Activity in the construction industry deteriorated for a second consecutive month, with the Australian Industry Group-Housing Industry Association Performance of Construction Index (PCI) falling 0.4 points last month to 48.4.
The fall in activity meant the index remained below the key 50-point level that separates expansion from contraction.
Companies contributing to the PCI survey attributed subdued market conditions to low levels of customer inquiries and fewer invitations to tender, the Australian Industry Group (AiGroup) and Housing Industry Association (HIA) said.
AiGroup chief economist Tony Pensabene said the results once again highlighted the mixed and fragile state of the construction industry.
"While engineering construction is benefiting from an expanding investment pipeline, both the house building and apartment sectors remain in decline," Pensabene said.
"This is consistent with the recent weakness in approvals data, and clearly demonstrates that the residential sector is struggling to overcome the impact of higher interest rates and record low housing affordability."
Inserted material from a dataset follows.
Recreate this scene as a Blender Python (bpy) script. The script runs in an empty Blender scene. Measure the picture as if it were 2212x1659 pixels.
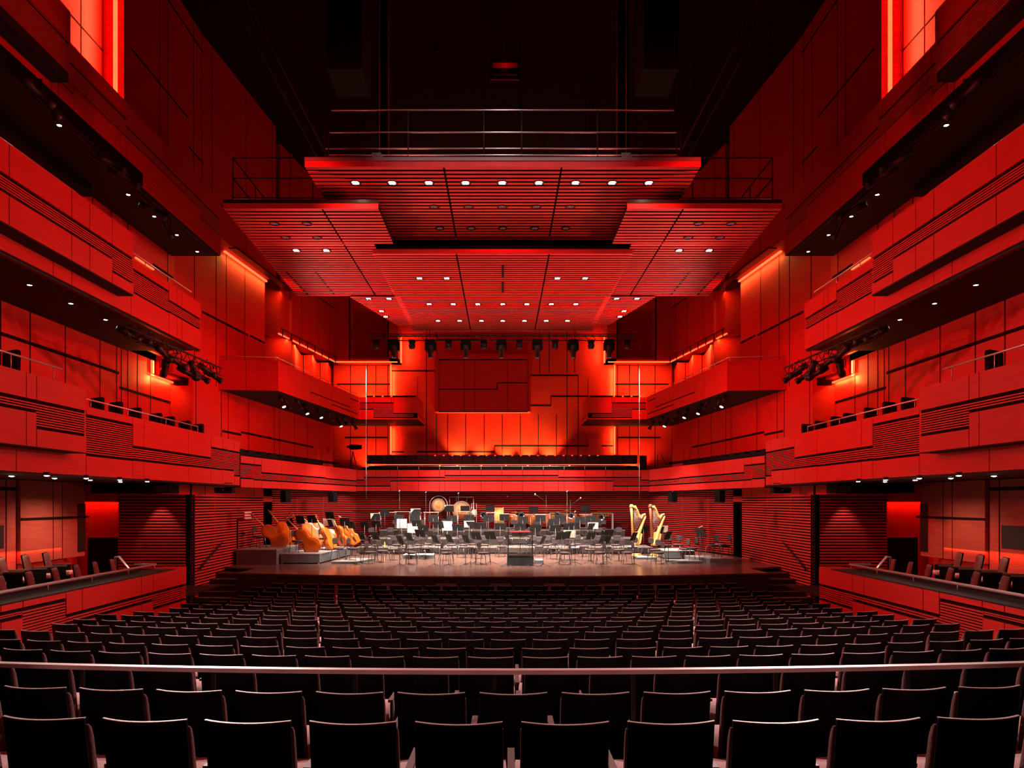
import bpy, bmesh, math, random
from mathutils import Vector, Matrix
random.seed(7)
PI = math.pi
F, CX, CY, EZ = 1450.0, 1086.0, 1084.0, 3.4     # focal length in pixels of the 2212 x 1659 frame, axis, eye height
sc = bpy.context.scene
C = sc.collection

# ------------------------------------------------------------------ camera, world, exposure
cam_d = bpy.data.cameras.new('camera'); cam = bpy.data.objects.new('camera', cam_d); C.objects.link(cam)
cam_d.sensor_width = 36.0; cam_d.lens = F / 2212 * 36.0
cam_d.shift_x = (1106.0 - CX) / 2212; cam_d.shift_y = (CY - 829.5) / 2212
cam.location = (0, 0, EZ); cam.rotation_euler = (PI / 2, 0, 0)
cam_d.clip_end = 200; cam_d.clip_start = .05
sc.camera = cam
w = bpy.data.worlds.new('world'); sc.world = w; w.use_nodes = True
w.node_tree.nodes['Background'].inputs[0].default_value = (0, 0, 0, 1)
w.node_tree.nodes['Background'].inputs[1].default_value = 0
sc.view_settings.view_transform = 'Standard'; sc.view_settings.look = 'None'
sc.view_settings.gamma = 1; sc.view_settings.use_curve_mapping = False
sc.view_settings.exposure = 0.0

Y_RAIL = 15.3
RED = (1.0, .02, .02); WHITE = (1.0, .9, .8)
def lamp(kind, x, y, z, power, col, to=None, angle=100, blend=.6, size=.15, name='lamp'):
    d = bpy.data.lights.new(name, kind); d.energy = power; d.color = col
    if kind == 'SPOT': d.spot_size = math.radians(angle); d.spot_blend = blend; d.shadow_soft_size = size
    if kind == 'POINT': d.shadow_soft_size = size
    o = bpy.data.objects.new(name, d); C.objects.link(o); o.location = (x, y, z)
    if to is not None:
        o.rotation_euler = (Vector(to) - Vector((x, y, z))).to_track_quat('-Z', 'Y').to_euler()
    return o
# red washes added as spots near balconies and canopy to light walls and fascias
for s in (-1, 1):
    for (x, y, z, p, to, an) in (
        (-8.9, 11.0, EZ + 7.9, 4400, (9.5, 14.0, EZ + 1.6), 64),
        (-8.9, 20.5, EZ + 6.5, 5200, (9.5, 22.5, EZ + .8), 58),
        (-8.8, 18.5, EZ + 4.3, 800, (9.5, 16.0, EZ + 5.6), 60),
        (-8.7, 19.5, EZ + 4.3, 1300, (9.4, 25.0, EZ + 1.6), 60),
        (-7.6, 27.5, EZ + 4.0, 2300, (9.0, 31.0, EZ + 3.4), 56),
        (-8.9, 21.0, EZ + 7.9, 5200, (8.1, 30.0, EZ + 4.4), 34),
        (-8.9, 12.0, EZ + 7.9, 9000, (9.9, 26.0, EZ + 4.8), 16),
        (-4.0, 27.6, EZ + 6.0, 3200, (-6.4, 35.0, EZ + 4.9), 24),
        (-4.5, 27.6, EZ + 6.0, 3400, (-2.5, 35.0, EZ + 1.3), 44),
    ):
        lamp('SPOT', s * x, y, z, p, RED, (s * to[0], to[1], to[2]), an, 1., .25, 'wash_fill')
# stage downlights of the canopy (white)
for (y, xs, p) in ((16.1, (-3.4, 0, 3.4), 150), (22.9, (-2.9, 2.9), 4500), (25.8, (-4.4, -1.5, 1.5, 4.4), 8000), (28.0, (-5.6, 0, 5.6), 8000)):
    for x in xs:
        lamp('SPOT', x, y, EZ + 6.8, p, WHITE, (x * 1.05, y + 3.3, 0), 58, .7, .12, 'stage_light')
# balcony lanterns aimed at the stage; canopy and back-wall spots below are added fill
for s in (-1, 1):
    for (x, y, z, p, to, an) in ((-8.6, 19.5, EZ + 4.2, 6500, (3.0, 29, 1.2), 40), (-7.9, 28.6, EZ + 3.4, 4200, (1.0, 34.5, 1.6), 56)):
        lamp('SPOT', s * x, y, z, p, WHITE, (s * to[0], to[1], to[2]), an, .6, .1, 'lantern_light')
    lamp('SPOT', s * 5.0, 27.4, EZ + 6.0, 2600, WHITE, (-s * 10.3, 25.0, EZ - .8), 36, .9, .1, 'lantern_light')
    lamp('SPOT', s * 2.0, 24.0, EZ + 8.4, 260, RED, (s * 3.0, 39, EZ + 12.0), 120, 1., .2, 'upper_fill')  # added upward spot for a dark red glow above the canopy
    lamp('SPOT', s * 8.4, 27.0, EZ + 3.5, 4600, (1.0, .22, .17), (-s * 1.5, 20, EZ + 7.4), 75, .9, .25, 'canopy_fill')  # added fill that lights the canopy underside
    lamp('SPOT', s * 8.6, 17.5, EZ + 4.4, 1000, (1.0, .24, .18), (-s * 1.0, 18, EZ + 7.6), 80, .9, .25, 'canopy_fill')
# pale fill added beside the highest balconies to light seat tops and rail
for s in (-1, 1):
    lamp('SPOT', s * 8.6, 19.5, EZ + 7.9, 9500, (1, .72, .68), (-s * 1.5, 7, 0), 64, .8, .1, 'house_fill')

# ------------------------------------------------------------------ materials
def mat(name, col, rough=.5, metal=0., spec=.4, noise=0., scale=4., stretch=(1, 1, 1), bump=0., emit=None, es=0., col2=None):
    m = bpy.data.materials.new(name); m.use_nodes = True
    nt = m.node_tree; b = nt.nodes['Principled BSDF']
    b.inputs['Base Color'].default_value = (*col, 1); b.inputs['Roughness'].default_value = rough
    b.inputs['Metallic'].default_value = metal; b.inputs['Specular IOR Level'].default_value = spec
    if noise or bump or col2:
        tc = nt.nodes.new('ShaderNodeTexCoord'); mp = nt.nodes.new('ShaderNodeMapping')
        mp.inputs['Scale'].default_value = stretch
        nz = nt.nodes.new('ShaderNodeTexNoise'); nz.inputs['Scale'].default_value = scale; nz.inputs['Detail'].default_value = 5
        nt.links.new(tc.outputs['Object'], mp.inputs[0]); nt.links.new(mp.outputs[0], nz.inputs[0])
        cr = nt.nodes.new('ShaderNodeValToRGB')
        c2 = col2 if col2 else tuple(c * (1 - noise) for c in col)
        c1 = col if col2 else tuple(min(1, c * (1 + noise * .5)) for c in col)
        cr.color_ramp.elements[0].position = .3; cr.color_ramp.elements[1].position = .7
        cr.color_ramp.elements[0].color = (*c2, 1); cr.color_ramp.elements[1].color = (*c1, 1)
        nt.links.new(nz.outputs[0], cr.inputs[0]); nt.links.new(cr.outputs[0], b.inputs['Base Color'])
        if bump:
            bp = nt.nodes.new('ShaderNodeBump'); bp.inputs['Strength'].default_value = bump; bp.inputs['Distance'].default_value = .02
            nt.links.new(nz.outputs[0], bp.inputs['Height']); nt.links.new(bp.outputs[0], b.inputs['Normal'])
    if emit:
        b.inputs['Emission Color'].default_value = (*emit, 1); b.inputs['Emission Strength'].default_value = es
    return m
M = {}
M['wood'] = mat('red_stained_veneer', (.56, .022, .016), .5, spec=.25, noise=.14, scale=3., stretch=(.5, .5, 7), bump=.01)
M['warmlit_wood'] = mat('warm_lit_red_veneer', (.40, .075, .05), .55, spec=.25, noise=.2, scale=3., stretch=(.5, .5, 5))  # same red veneer, browned in colour for the warm box light
M['slat'] = mat('red_slats', (.52, .038, .03), .5, spec=.3, noise=.15, scale=5)
M['canopy'] = mat('canopy_slats', (.62, .05, .042), .5, spec=.3, noise=.12, scale=3)
M['groove'] = mat('black_shadow_gap', (.012, .002, .002), .8, spec=.1)
M['black'] = mat('black_paint', (.003, .003, .003), .6, spec=.12, noise=.2, scale=8)
M['soffit'] = mat('dark_soffit', (.02, .012, .01), .7, spec=.2, noise=.2, scale=3)
M['steel'] = mat('brushed_steel', (.78, .74, .73), .32, metal=.7)
M['blacksteel'] = mat('black_steel', (.018, .018, .018), .4, metal=.3, spec=.4)
M['chrome'] = mat('chrome', (.2, .2, .21), .25, metal=1.)
M['shell'] = mat('black_lacquered_wood', (.003, .0025, .0025), .5, spec=.18, noise=.3, scale=6, stretch=(1, 1, 6))
M['rim'] = mat('lit_seat_edge', (.42, .36, .35), .4, spec=.6, noise=.1)  # plywood edge painted pale, as if catching stage light
M['uphol'] = mat('dusty_brown_upholstery', (.21, .10, .095), .9, spec=.15, noise=.35, scale=90, bump=.3)
M['cushion'] = mat('dusty_pink_seat_cloth', (.75, .46, .45), .9, spec=.15, noise=.2, scale=90, bump=.2)
M['floor'] = mat('dark_floor', (.012, .008, .008), .6, spec=.3, noise=.3, scale=2)
M['stage'] = mat('polished_brown_stage_boards', (.19, .095, .072), .2, spec=.6, noise=.35, scale=3, stretch=(8, .6, 1))
M['stagefront'] = mat('dark_stage_front', (.035, .014, .012), .4, spec=.4, noise=.3, scale=3, stretch=(6, 6, .6))
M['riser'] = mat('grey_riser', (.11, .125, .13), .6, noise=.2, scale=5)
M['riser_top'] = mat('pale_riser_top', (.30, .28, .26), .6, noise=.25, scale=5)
M['grey'] = mat('grey_paint', (.25, .25, .26), .5, noise=.1)
M['desk'] = mat('dark_grey_desk', (.02, .018, .018), .6, spec=.2, noise=.2, scale=10)
M['paper'] = mat('paper', (.85, .78, .6), .8)
M['clear'] = mat('acrylic_screen', (.6, .6, .62), .15, spec=.6); M['clear'].node_tree.nodes['Principled BSDF'].inputs['Alpha'].default_value = .3
M['varnish'] = mat('orange_varnished_maple', (.78, .15, .008), .3, spec=.5, scale=3, stretch=(9, 1.2, 1.2), col2=(.55, .075, .004))
M['neck'] = mat('pale_maple_neck', (.72, .38, .14), .4, noise=.2)
M['ebony'] = mat('ebony', (.02, .015, .012), .4)
M['gold'] = mat('harp_maple', (.85, .48, .14), .3, spec=.5, noise=.25, scale=5)
M['rosewood'] = mat('harp_rosewood', (.42, .12, .06), .3, spec=.5, noise=.3, scale=5)
M['string'] = mat('harp_strings', (.6, .5, .45), .4)
M['brass'] = mat('brass', (.80, .50, .18), .35, metal=.85, noise=.2, scale=8)
M['gong'] = mat('gong_bronze', (.75, .46, .18), .45, metal=.15, scale=12, col2=(.5, .28, .1))
M['gongrim'] = mat('gong_rim', (.34, .22, .15), .5, metal=.1)
M['copper'] = mat('copper_kettle', (.85, .24, .06), .25, metal=.6)
M['skin'] = mat('drum_head', (.8, .74, .66), .5)
M['cloth'] = mat('black_cloth', (.012, .012, .013), .9, noise=.3, scale=9)
M['blue'] = mat('blue_grey_cushion', (.16, .18, .26), .8)
M['led'] = mat('led_strip', (.25, .04, .02), .5, emit=(1.0, .14, .04), es=2.0)
M['ledred'] = mat('led_strip_red', (.25, .03, .02), .5, emit=(1.0, .05, .02), es=2)
M['ledorange'] = mat('uplight_lens', (1, .5, .1), .5, emit=(1.0, .22, .03), es=40)
M['lens'] = mat('lit_lens', (1, .9, .8), .4, emit=(1, .82, .66), es=60)
M['lensdim'] = mat('dim_lens', (.1, .09, .09), .3, emit=(1, .8, .7), es=.03)
M['cream'] = mat('cream_paint', (.7, .62, .5), .6)
M['redlac'] = mat('red_label', (.6, .04, .04), .4)
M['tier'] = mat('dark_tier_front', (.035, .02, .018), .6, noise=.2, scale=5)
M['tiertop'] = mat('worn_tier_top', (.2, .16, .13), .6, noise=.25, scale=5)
M['vent'] = mat('dark_glass', (.02, .012, .012), .25, spec=.5)
M['drumshell'] = mat('golden_drum_shell', (.9, .58, .16), .35, spec=.5, noise=.2)

M['lenswarm'] = mat('lit_spot_lens', (1, .9, .7), .3, emit=(1, .9, .7), es=9)
M['cone'] = mat('orange_mute', (.9, .4, .05), .5)
M['armrest'] = mat('brown_wood_armrest', (.14, .06, .05), .5, noise=.3, scale=8, stretch=(8, 1, 1))
M['chairseat'] = mat('brown_chair_upholstery', (.075, .045, .043), .85, noise=.25, scale=30)
M['chairback'] = mat('dark_chair_back', (.04, .026, .025), .7, noise=.2, scale=20)
M['chairleg'] = mat('grey_steel', (.07, .068, .066), .4, metal=.6)
M['neckdark'] = mat('dark_varnish', (.25, .06, .015), .3)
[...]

The PCI showed residential builders have continued to report negative influences stemming from weakness in new home starts, low housing affordability and land supply shortages.
Simon Tennent, the HIA's executive director of housing and economics, said weaker results for the Australian PCI over the early months of the 2007-08 financial year highlighted the risk of a fourth consecutive year of decline in the building of new homes.
"The down cycle in the residential sector is lasting far longer than is normally the case because the housing affordability hurdle is simply too high for many to overcome," Tennent said.
"This situation is creating greater pressure in already very tight rental markets around Australia."